I have added to this account of them a list of such of their manufactures as I have seen or could learn of, and in most instances I have given the Igorrote name. The Igorrotes have several dialects, so that the names of the various articles may vary according to the locality. Herewith a list of the dialects and the places where each is spoken, taken from Spanish official sources.
| Dialect. | Locality. |
| Benguetano. | The greater part of Benguet. |
| Igorrote. | Lepanto. |
| Igorrote del Abra. | Five villages of Bontoc. |
| Igorrote de la Gran Cordillera. | By the reduced Igorrotes and the independent tribes of the Caraballo. |
| Igorrote Suflin. | In fifteen villages of that Cordillera. |
Many of the Principales or head-men and others under Spanish influence speak and write Ilocano, which they find necessary for their trade with that people. More than twenty years ago there were seven schools in Lepanto regularly attended by five hundred and sixty-two children, of whom one hundred and ten could then read and write Spanish. No doubt by this time these schools have considerably increased.
I am much impressed by the great industry of these people and with the great skill they show in everything they undertake. It is therefore disappointing to read in Foreman’s book ‘The Philippine Islands,’ p. 213: “Like all the races of the Philippines, they are indolent to the greatest degree.” Foreman goes on to say, Polygamy seems to be permitted, murders are common, their huts are built bee-hive fashion, they keep a Dr. and Cr. account of heads with the Negritos. All this is probably in consequence of accepting idle stories as facts, and is nothing less than a libel on the Igorrotes. A people who believe in a Supreme Being, Creator of heaven and earth, in the immortality of the soul, in an upper and lower heaven, in punishment after death, if it has been evaded in life, who are strict monogamists, and who have a high belief in the sacredness of the marriage tie; a people who guard the chastity of their daughters as carefully as the British or the Americans; a people physically strong, brave, skilful, and industrious, have nothing in common with the wretches Foreman described under their name. These people live in the fairest and healthiest parts of Luzon, no fevers lurk amongst those pine-clad mountains, no sultry heats sap the vital powers. What an opportunity for a grand missionary enterprise! What a noble material to work on, every condition seems favourable. The very fact of their rejection of the form of Christianity presented to them, and their distrust of the Spaniards, may influence them in favour of some simpler doctrine. I shall feel well repaid for my labour in describing these people, if the truthful picture I have attempted to present of them should interest those who have the means and the will to inaugurate a new era, to help them along the Path. A perusal of what the old chroniclers say about them convinces me that they have done much themselves to improve their moral condition, and that many detestable customs, at all events attributed to them, have long since been relegated to oblivion.
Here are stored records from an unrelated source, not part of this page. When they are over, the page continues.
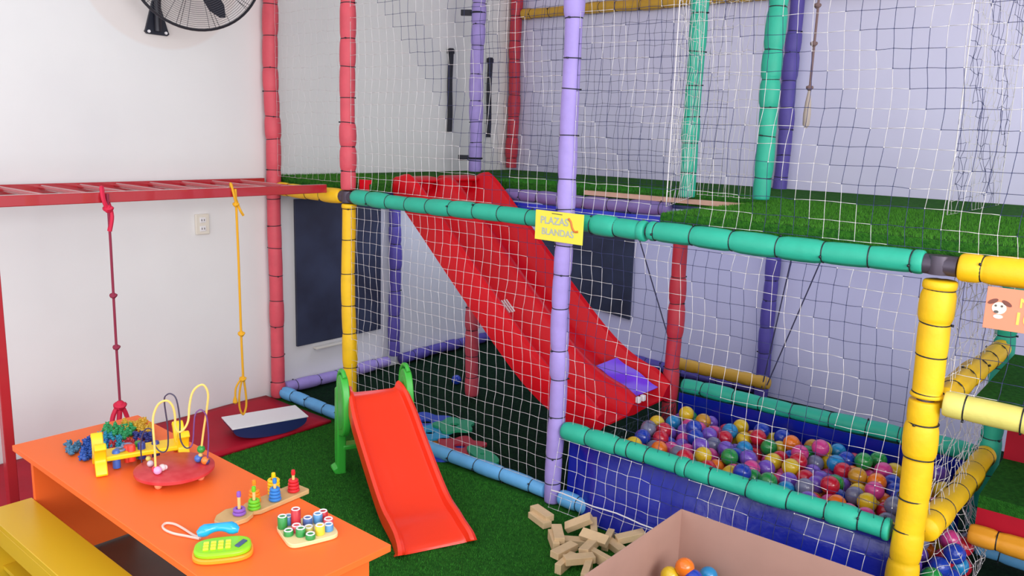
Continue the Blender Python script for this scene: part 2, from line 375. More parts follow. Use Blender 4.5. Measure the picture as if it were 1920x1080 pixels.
# tower steps
st = thing('turf_step', 'upper green turf step behind the pale yellow rail', 'step', (3.48, .05, .74))
G().box((.45, .42, .02), (.88, .82, .045)).build('turf_top', MT['turfdk'] if False else MT['turf'], st, smooth=False)
st = thing('turf_step', 'lower green turf step with red sides in the stepped tower', 'step', (3.49, .45, .30))
G().box((.44, .23, .04), (.86, .45, .045)).build('turf_top', MT['turf'], st, smooth=False)
G().box((.44, .016, -.015), (.86, .02, .065)).build('red_riser', MT['matred'], st, smooth=False)
G().box((.44, .465, .15), (.86, .02, .18)).build('red_back_panel', MT['matred'], st, smooth=False)
# ------------------------------------------------------------------ blue tarps and pit
def wr(seed, amp):
    r = random.Random(seed); q = [(r.uniform(4, 22), r.uniform(2, 9), r.uniform(0, 6), r.uniform(.3, 1)) for _ in range(6)]
    return lambda a, b_: amp*sum(w_*math.sin(x*a+y*b_+p_) for x, y, p_, w_ in q)/3
tag(sheet('pit_tarp', (2.06, .040, .325), (1.28, 0, 0), (0, 0, -.315), 70, 24, MT['tarp'], lambda a, b_, _w=wr(1, .010): _w(a, b_)*(.3+b_*(1-b_)*2.5)-.105*max(0, b_-.12)/.88*min(1, max(0, a-.03)/.10)**1.0*(1-.0*a)), 'glossy blue tarp wall along the front of the ball pit', 'tarp')
tag(sheet('pit_tarp', (2.12, .875, .315), (1.26, .03, 0), (0, 0, -.30), 60, 16, MT['tarp'], wr(2, .005)), 'blue tarp wall hanging under the teal rail behind the balls', 'tarp')
tag(G().box((2.74, .45, .03), (1.30, .78, .04)).build('pit_mat', MT['tarp'], smooth=False, bevel=.006), 'blue mat at the bottom of the ball pit', 'mat')
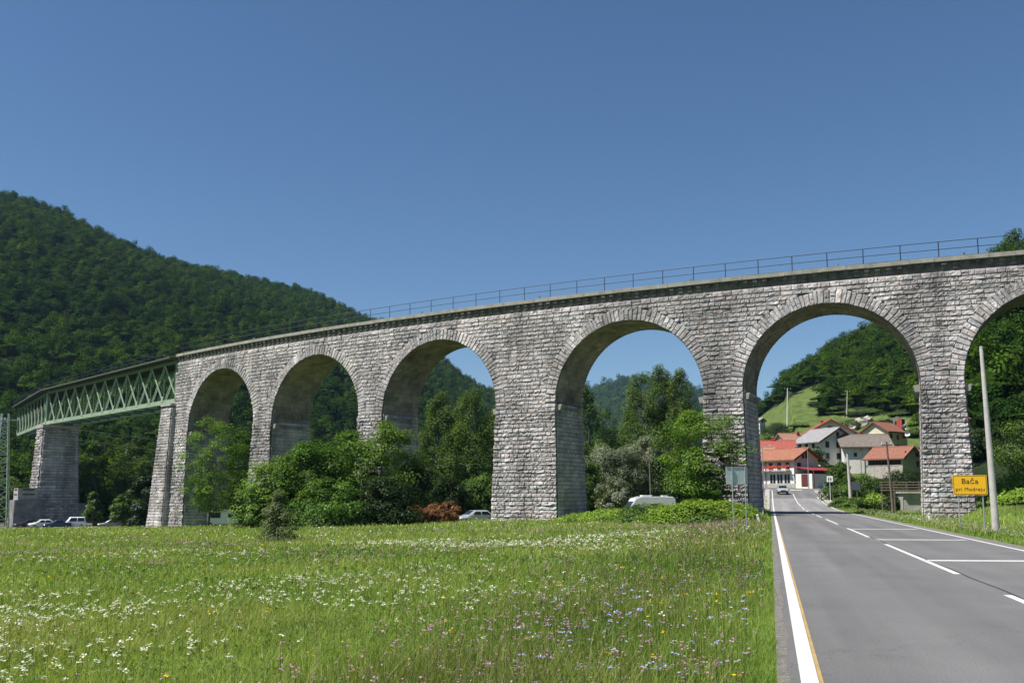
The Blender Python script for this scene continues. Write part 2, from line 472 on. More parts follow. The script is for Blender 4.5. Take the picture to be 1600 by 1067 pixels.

I now give a list of the Missions in the Igorrote and Tinguian territory that existed in 1892.
Missions in Tinguian and Igorrote Territory.
1892.
| Province. | Town. | Population. | Missionaries. |
| Rev. Father— | |||
| Abra | Pidigan. | 2,418 | P. Ornia. |
| Bucay. | 3,688 | J. Lopez. | |
| La Paz y San Gregorio. | 2,802 | P. Fernandez. | |
| Villavieja. | 1,912 | M. Fonturbel. | |
| Bangued. | 8,702 | A. Perez. | |
| Tayum. | 3,064 | L. Vega. | |
| Dolores. | 2,522 | F. Franco. | |
| Lepanto | Cervantes y Cayan. | 2,200 | A. Oyanguren. |
| Benguet | La Trinidad y Galiano. | 849 | J. Garcia. |
| R. Rivera. | |||
| 28,157 |
All the inhabitants of these towns and villages are Christians, and either they or their ancestors were baptised by missionaries of the Augustinian order.